I answered, "The Bible!"
I have been sleeping with Doyle Brunson's Super System under my pillow the last few nights. I hope the words from the Master himself will seep into my brain during my sleeping hours.
I have been running 10 miles each night and doing power yoga for no less than four hours a day. When I meditate, all I can envision are flops, flops, and more flops.
I have been taking notes from other bloggers... I decided to take the best of what I have read and apply it to my tourney prep. If I want to beat my fellow bloggers, I have to get inside their heads. Haley explained it to me... from an actor's standpoint... sort of like how method actors (such as Marlon Brando and Robert De Niro) prepare for a difficult role.
So in order to beat them, I must become them!
For example, out a page of Iggy's daily diet, I am drinking Guinness like it's water. I have consumed enough Guinness in the last week that I could drown an entire tiny Japanese fishing village. I also ran up a huge tab at the Cedar Tavern so now I have to win the next two blogger tourneys if I want to pay off my bar bill by St. Patrick's Day. Oh, the Guinness... I have put on 10 pounds, the women that live in my apartment building seem a lot more attractive these days, but I feel more confident about going all-in with 10-9 off suit.
Right off of Grubby's site, I am following his diet. I am devouring Wendy's in a frenzied manner, much like Bill Clinton's weakness for donuts and interns.
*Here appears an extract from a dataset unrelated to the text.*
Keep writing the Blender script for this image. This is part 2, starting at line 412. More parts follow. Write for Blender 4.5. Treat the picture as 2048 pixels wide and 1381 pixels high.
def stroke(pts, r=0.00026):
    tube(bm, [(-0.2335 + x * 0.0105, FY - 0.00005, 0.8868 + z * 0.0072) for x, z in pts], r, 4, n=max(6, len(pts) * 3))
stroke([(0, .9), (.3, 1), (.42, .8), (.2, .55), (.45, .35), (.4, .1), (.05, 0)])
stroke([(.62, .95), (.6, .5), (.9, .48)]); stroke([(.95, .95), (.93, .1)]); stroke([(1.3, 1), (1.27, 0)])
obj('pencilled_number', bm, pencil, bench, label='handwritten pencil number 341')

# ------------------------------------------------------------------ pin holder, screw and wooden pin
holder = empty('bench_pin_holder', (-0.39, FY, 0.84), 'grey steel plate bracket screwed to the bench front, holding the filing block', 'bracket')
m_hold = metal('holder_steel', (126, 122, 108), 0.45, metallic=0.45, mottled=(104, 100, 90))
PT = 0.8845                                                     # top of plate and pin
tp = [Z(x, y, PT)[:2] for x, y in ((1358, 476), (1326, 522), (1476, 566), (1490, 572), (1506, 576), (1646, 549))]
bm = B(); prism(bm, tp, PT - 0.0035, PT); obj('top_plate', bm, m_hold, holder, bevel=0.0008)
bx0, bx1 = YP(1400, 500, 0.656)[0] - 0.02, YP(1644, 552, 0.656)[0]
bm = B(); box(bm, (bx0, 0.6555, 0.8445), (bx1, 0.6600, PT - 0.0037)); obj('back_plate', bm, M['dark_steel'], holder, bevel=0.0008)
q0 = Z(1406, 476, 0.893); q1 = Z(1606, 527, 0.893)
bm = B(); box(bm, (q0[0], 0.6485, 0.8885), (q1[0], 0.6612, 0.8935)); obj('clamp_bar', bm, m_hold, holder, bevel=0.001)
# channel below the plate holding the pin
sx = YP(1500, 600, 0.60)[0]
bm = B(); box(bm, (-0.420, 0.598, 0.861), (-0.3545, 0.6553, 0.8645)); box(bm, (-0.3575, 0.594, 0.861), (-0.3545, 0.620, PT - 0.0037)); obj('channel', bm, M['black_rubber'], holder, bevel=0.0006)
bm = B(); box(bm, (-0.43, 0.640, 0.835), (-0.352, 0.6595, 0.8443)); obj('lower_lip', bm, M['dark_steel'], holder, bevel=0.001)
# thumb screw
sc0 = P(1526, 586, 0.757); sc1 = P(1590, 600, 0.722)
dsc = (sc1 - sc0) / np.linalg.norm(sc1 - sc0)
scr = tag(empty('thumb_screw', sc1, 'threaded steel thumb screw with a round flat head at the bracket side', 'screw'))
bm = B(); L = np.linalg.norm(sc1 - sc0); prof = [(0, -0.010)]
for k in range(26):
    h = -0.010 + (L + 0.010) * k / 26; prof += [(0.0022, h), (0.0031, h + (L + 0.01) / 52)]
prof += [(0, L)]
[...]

Frosty's taste awesome at 11am in the morning, especially when you dip your fries into them.
Like HDouble, I started memorizing EV charts and totally scrutinized all of my hand histories. Now I am dreaming about percentages. For example, during my last dream... I was on a beautiful sandy beach sipping a pina coloda with one of those pink umbrellas, when a leggy model walked up to me slightly dripping from a quick dip in the ocean. She is wearing one of those dental floss thin bikinis. Before I started talking to her, I realized, I had just a 4% chance of seeing her naked. So I folded!!
And yes, I took the Fat Guy's advice... "Get your war face on!" Alas, I have been watching continuous showings of Apocalypse Now and A Clockwork Orange... to pump me up for Sunday. I stole some of Haley's lipstick and marked my face with various streaks of L'Paige Chocolate and pink frosted... a cheap substitue for war paint... but I thought I looked fabulous! The boys from Queer Eye would have been impressed with blending of both shades.
Watch out. I'm pumped... drunk... and fired up for some poker!